The broth is served in large amounts to keep the noodles warm and to help season the dish. It’s not meant to be consumed in its entirety. But if you’re in the mood, it’s not considered rude to tip the bowl and slurp down every last drop.

Vietnamese Rice Noodle Soup with Beef Recipe

  • Quick Glance
  • 1 H
  • 3 H, 10 M
  • 6 main-dish servings

Ingredients

  • For the broth
  • 5 pounds beef marrow or knuckle bones
  • 2 pounds beef chuck, cut into 2 pieces
  • 2 3-inch pieces ginger root, halved lengthwise, lightly bruised with the flat side of a knife, and charred (see Note below)
  • 2 yellow onions, peeled and charred (see Note below)
  • 1/4 cup fish sauce
  • 3 ounces rock sugar (see LC Note) or 3 tablespoons sugar
  • 10 whole star anise, lightly toasted in a dry pan
  • 6 whole cloves, lightly toasted in a dry pan
  • 1 tablespoon sea salt, or to taste
  • To assemble and serve
  • 1 pound dried 1/16- inch wide rice noodles (banh pho), soaked, cooked, and drained
  • 1/3 pound beef sirloin, slightly frozen, then sliced paper-thin across the grain
  • 1/2 yellow onion, sliced paper-thin
  • 3 scallions, cut into thin rings
  • 1/3 cup chopped cilantro
  • 1 pound bean sprouts
  • 10 sprigs Asian basil (may substitute regular basil or mint)
  • 1 dozen saw-leaf herb leaves (optional)
  • 6 Thai bird chiles or 1 serrano chile, cut into thin rings
  • 1 lime, cut into 6 thin wedges
  • Freshly ground black pepper

Directions

  • Make the broth
  • 1. In a large stockpot, bring 6 quarts (24 cups) water to a boil. In a smaller pot, bring the beef bones, beef chuck, and enough water to cover to a boil. Let boil vigorously for 5 minutes. Using tongs, carefully transfer the bones and beef to the large pot of boiling water. Discard the water in which the meat cooked. (This reduces the impurities that can cloud the broth.)
  • 2. When the water returns to a boil, reduce the heat to a gentle simmer. Skim any foam from the surface of the broth. Add the charred ginger and onions, fish sauce, and sugar. Gently simmer, skimming any foam, until the beef chuck is tender, about 40 minutes. Only gentle bubbles should rise to the surface of the broth. Do not allow the broth to return to a full boil. (This also reduces the chance of a cloudy broth.)
  • 3. Remove one piece of chuck, leaving the other piece in the gently simmering broth. Submerge the chuck in a bowl of cool water for 10 minutes to prevent the meat from drying out. Drain the chuck, then thinly slice and refrigerate it.
  • 4. After the broth has simmered for 50 more minutes (1 1/2 hours total), wrap the star anise and cloves in a spice bag or piece of cheesecloth and add to the broth. Let infuse until the broth is fragrant, about 30 minutes more (2 hours total). Remove and discard both the spice bag and onions. Add the salt and leave the remaining chuck and bones to simmer, skimming as necessary, until you’re ready to assemble the pho. (The broth may taste slightly salty but will be balanced once the noodles and accompaniments are added.)
  • Assemble and serve
  • 5. Place the cooked noodles in preheated bowls. (If the noodles are no longer hot, dip them briefly in boiling water to prevent them from cooling down the soup.) Place a few slices of the reserved thinly sliced beef chuck and the raw sirloin on the noodles. Bring the broth to a rolling boil and ladle about 2 to 3 cups into each bowl. The broth will cook the raw beef instantly. Garnish with yellow onions, scallions, and cilantro. Serve immediately, inviting guests to garnish the bowls with bean sprouts, herbs, chiles, lime juice, and black pepper.

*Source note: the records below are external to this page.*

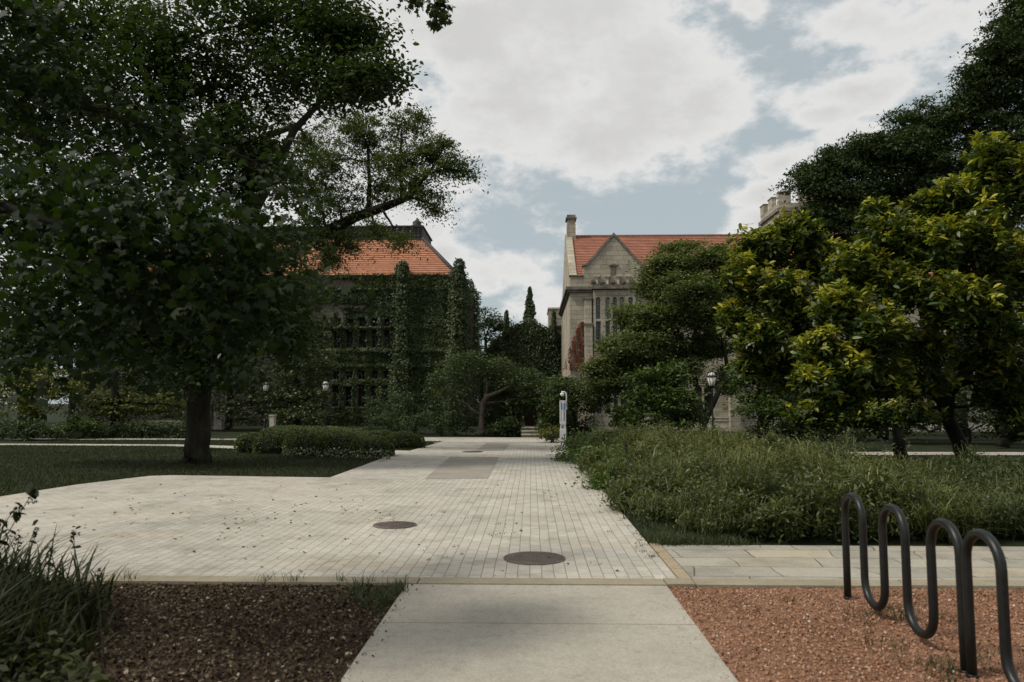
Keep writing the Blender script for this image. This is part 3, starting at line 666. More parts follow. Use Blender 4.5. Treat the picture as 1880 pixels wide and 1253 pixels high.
def copy_tree(o, parent=None):
    c = o.copy(); COL.objects.link(c); c.parent = parent
    for ch in list(o.children): copy_tree(ch, c)
    return c
proto = make_lamp()
for i, (px, Y, sc, lb) in enumerate([(597, 46, 1, 'black lamp post with pale lantern standing against the ivy covered wall, behind the hedge'),
        (487, 46, 1, 'black lamp post left of the ivy wall, with its lantern among the branches'),
        (145, 48, .97, 'small distant lamp post at the far left among dark bushes'),
        (1308, 33, 1, 'black lamp post with large pale lantern on the right, in front of the forked tree'),
        (932, 41, .63, 'short lamp post hidden in the dark foliage left of the steps')]):
    o = proto if i == 0 else copy_tree(proto)
    p = P(px, 741, Y); o.location = (p.x, Y, 0); o.scale = (sc, sc, sc); tag(o, lb, 'street lamp', 'campus lamp posts')

# ------------------------------------------------------------------ emergency phone
def phone():
    Y = 30.8; x = P(1033.5, 800, Y).x; root = empty('emergency_phone', (x, Y, 0), 'slim white emergency phone column with camera arm at the plaza edge', 'emergency phone')
    wm = plain('white_paint', (.82, .80, .79), .45, .4, var=.06, nscale=4); dk = plain('grey_slot', (.22, .20, .22), .5); bl = plain('blue_sign', (.10, .22, .36), .4)
    pb = plain('pale_blue_panel', (.48, .60, .68), .4)
    a = .125
    mb = MB(); mb.box(x-a, x+a, Y-a, Y+a, -.02, .68); mb.box(x-a+.02, x+a, Y-a+.03, Y+a, .68, .90); mb.box(x-a, x+a, Y-a, Y+a, .90, 1.50); mb.box(x-a, x+a, Y-a, Y+a, 1.50, 1.87); mb.build('column', wm, root)
    mb = MB(); mb.box(x+.03, x+.075, Y-a-.006, Y-a+.002, 1.02, 1.47); mb.box(x-.085, x-.07, Y-a-.006, Y-a+.002, 1.02, 1.47); mb.build('speaker_slot', dk, root)
    mb = MB(); mb.box(x-.06, x+.02, Y-a+.022, Y-a+.034, .72, .85); mb.build('call_button_plate', dk, root)
    mb = MB(); mb.box(x-.09, x+.10, Y-a-.008, Y-a+.001, 1.50, 1.76); s = mb.build('sign_panel', bl, root)
    mb = MB(); mb.box(x-.03, x+.035, Y-a-.012, Y-a-.009, 1.505, 1.755); mb.build('sign_stripe', pb, s)
    MB().box(x-.10, x-.06, Y-a-.008, Y-a+.001, 1.79, 1.83).build('indicator', dk, root); MB().box(x+.05, x+.09, Y-a-.008, Y-a+.001, 1.79, 1.83).build('indicator', dk, root)
    mb = MB(); pts = [(x+.155, Y, 1.52), (x+.155, Y, 2.08), (x+.14, Y, 2.16), (x+.10, Y, 2.21), (x+.04, Y, 2.225), (x-.05, Y, 2.225)]; mb.tube(pts, .028, 8); mb.box(x+.125, x+.18, Y-.04, Y+.04, 1.5, 1.6); mb.build('camera_arm', wm, root)
    mb = MB(); mb.lathe(x-.02, Y, [(.03, 2.19), (.085, 2.16), (.09, 2.11), (.06, 2.07), (.02, 2.055)], 12); mb.build('camera_dome', wm, root)
phone()

# ------------------------------------------------------------------ buildings: helpers
def wall_open(mb, x0, x1, z0, z1, y, ops, depth=.35, side='y'):
    """front wall at plane y facing -y with rectangular openings; reveals go back by depth"""
    xs = sorted({x0, x1, *[o[0] for o in ops], *[o[1] for o in ops]}); zs = sorted({z0, z1, *[o[2] for o in ops], *[o[3] for o in ops]})
    for i in range(len(xs)-1):
        for j in range(len(zs)-1):
            cx, cz = (xs[i]+xs[i+1])/2, (zs[j]+zs[j+1])/2
            if any(o[0] < cx < o[1] and o[2] < cz < o[3] for o in ops): continue
            mb.add([(xs[i], y, zs[j]), (xs[i+1], y, zs[j]), (xs[i+1], y, zs[j+1]), (xs[i], y, zs[j+1])], [(0, 1, 2, 3)])
    for a, b, c, d in ops:
        mb.add([(a, y, c), (b, y, c), (b, y, d), (a, y, d), (a, y+depth, c), (b, y+depth, c), (b, y+depth, d), (a, y+depth, d)], [(0, 4, 5, 1), (3, 2, 6, 7), (0, 3, 7, 4), (1, 5, 6, 2)])
def window(parent, a, b, c, d, y, nx=3, nz=6, arch=False, pane='glass', frame='lead', t=.035):
    mb = MB(); mb.box(a, a+t*1.6, y, y+.08, c, d); mb.box(b-t*1.6, b, y, y+.08, c, d); mb.box(a+t*1.6, b-t*1.6, y, y+.08, c, c+t*1.6); mb.box(a+t*1.6, b-t*1.6, y, y+.08, d-t*1.6, d)
    for i in range(1, nx): x = a+(b-a)*i/nx; mb.box(x-t*.25, x+t*.25, y+.02, y+.05, c+t*1.6, d-t*1.6)
    for j in range(1, nz): z = c+(d-c)*j/nz; mb.box(a+t*1.6, b-t*1.6, y+.021, y+.049, z-t*.25, z+t*.25)
    w = mb.build('window', frame, parent)
    if arch:
        mb = MB(); n = 8; r = (b-a)/2; cx = (a+b)/2; hh = r*1.1
        for s in (-1, 1):
            pts = [(cx+s*r, d+.002)]+[(cx+s*r*math.cos(q), d-hh+hh*math.sin(q)) for q in np.linspace(0, math.pi/2, n)]
            if s < 0: pts = pts[::-1]
            mb.xz_prism(pts, y-.10, y+.01)
        mb.build('arch_head', 'limestone_trim', w)
    mb = MB(); mb.box(a+.01, b-.01, y+.055, y+.065, c+.01, d-.01); mb.build('pane', pane, w)
    return w
def tiled(mb, a, b, c, d, courses, lip=.05):
    """roof slope a,b (eave left,right) d,c (top left,right) as overlapping courses"""
    a, b, c, d = map(Vector, (a, b, c, d)); nrm = (b-a).cross(d-a).normalized()
    if nrm.z < 0: nrm = -nrm
    for i in range(courses):
        t0, t1 = i/courses, (i+1)/courses; l0, r0 = a.lerp(d, t0), b.lerp(c, t0); l1, r1 = a.lerp(d, t1), b.lerp(c, t1)
        mb.add([l0, r0, r0+nrm*lip, l0+nrm*lip, l1, r1], [(0, 1, 2, 3), (3, 2, 5, 4)])
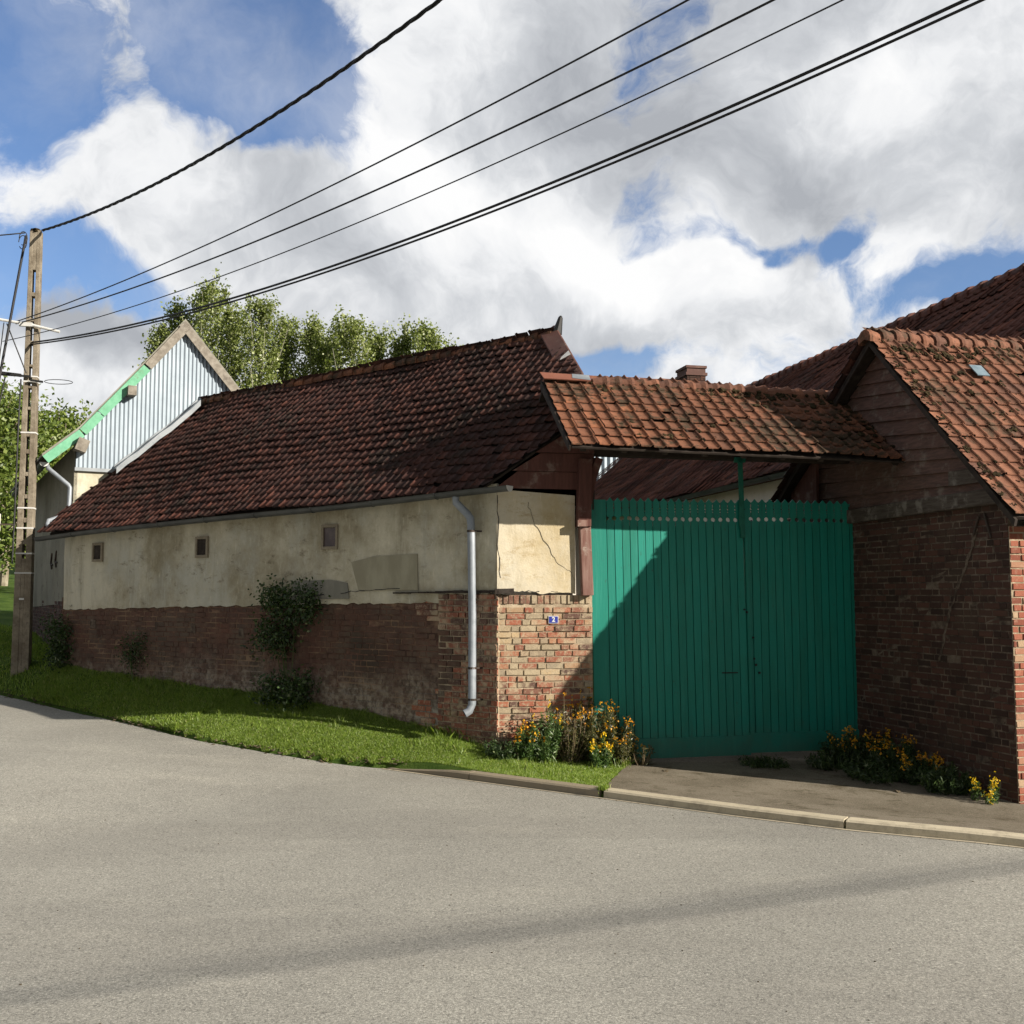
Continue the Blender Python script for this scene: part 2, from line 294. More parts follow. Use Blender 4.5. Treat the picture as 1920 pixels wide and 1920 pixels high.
def f_poleconc(t):
    o = t.obj(); c = t.mix(t.rng(t.noise(4, 6, 0.7, o), 0.35, 0.68), (0.15, 0.125, 0.092), (0.27, 0.235, 0.18))
    c = t.mix(t.rng(t.noise(14, 6, 0.75, o), 0.55, 0.66, 0, 0.7), c, (0.09, 0.075, 0.055))
    c = t.mix(t.rng(t.noise(19, 6, 0.75, t.mapping(o, (1, 1, 1), (0, 0, 0), (5, 5, 5))), 0.62, 0.70, 0, 0.6), c, (0.46, 0.43, 0.34))
    return c, t.bump(t.noise(40, 5, 0.7, o), 0.7, 0.012)
M['pole_concrete'] = material('pole_concrete', f_poleconc, 0.95, 0.1)
t_crack = 0.13
def f_asphalt(t):
    o = t.obj()
    c = t.mix(t.rng(t.noise(0.35, 5, 0.6, o), 0.35, 0.65), (0.238, 0.230, 0.200), (0.292, 0.282, 0.244))
    c = t.mix(t.rng(t.noise(0.8, 6, 0.7, t.mapping(o, (0.5, 1.6, 1), (0, 0, R(-28)))), 0.50, 0.72, 0, 0.6), c, (0.345, 0.330, 0.280))
    f1 = t.noise(75, 5, 0.85, o); f2 = t.voro(170, o)
    c = t.mix(t.rng(f1, 0.53, 0.66, 0, 0.75), c, (0.58, 0.56, 0.48))
    c = t.mix(t.rng(f1, 0.46, 0.35, 0, 0.75), c, (0.080, 0.077, 0.064)); c = t.mix(t.rng(t.noise(45, 4, 0.8, o), 0.36, 0.58, 0.22, 0), c, (0.11, 0.10, 0.085))
    c = t.mix(t.rng(t.noise(0.5, 3, 0.5, t.mapping(o, (0.25, 1.4, 1), (0, 0, R(-32)), (3, 1, 0))), 0.52, 0.60, 0, 0.28), c, (0.20, 0.19, 0.165))
    c = t.mix(t.rng(t.voro(0.55, t.vmath('ADD', o, t.vmath('SCALE', t.noise(2.5, 5, 0.7, o, col=True), 0.5)), 'DISTANCE_TO_EDGE'), 0.010, 0.003, 0, t_crack), c, (0.13, 0.12, 0.10))
    c = t.mix(t.rng(t.noise(30, 5, 0.75, o), 0.62, 0.72, 0, 0.3), c, (0.12, 0.11, 0.095))
    cell = t.sep(t.voro(140, o, out='Color'))[0]; cell2 = t.sep(t.voro(75, t.mapping(o, (1, 1, 1), (0, 0, 0), (1, 2, 3)), out='Color'))[1]
    k = t.math('ADD', t.rng(cell, 0, 1, 0.72, 1.28, False), t.rng(cell2, 0.82, 1.0, 0.0, 0.22, False)); k = t.math('SUBTRACT', k, t.rng(cell2, 0.14, 0.0, 0.0, 0.30, False))
    c = t.vmath('SCALE', c, k)
    return c, t.bump(t.math('ADD', t.math('MULTIPLY', f1, 1.2), f2), 0.25, 0.006)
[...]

How To Char Onion And Ginger Note

  • To char ginger and onions, hold the ingredient with the tongs directly over an open flame or place it directly on a medium-hot electric burner. While turning, char until the edges are slightly blackened and the ginger or onion is fragrant, 3 to 4 minutes. Peel and discard the blackened skins of the ginger and onions, then rinse the remaining ingredient and add to the broth.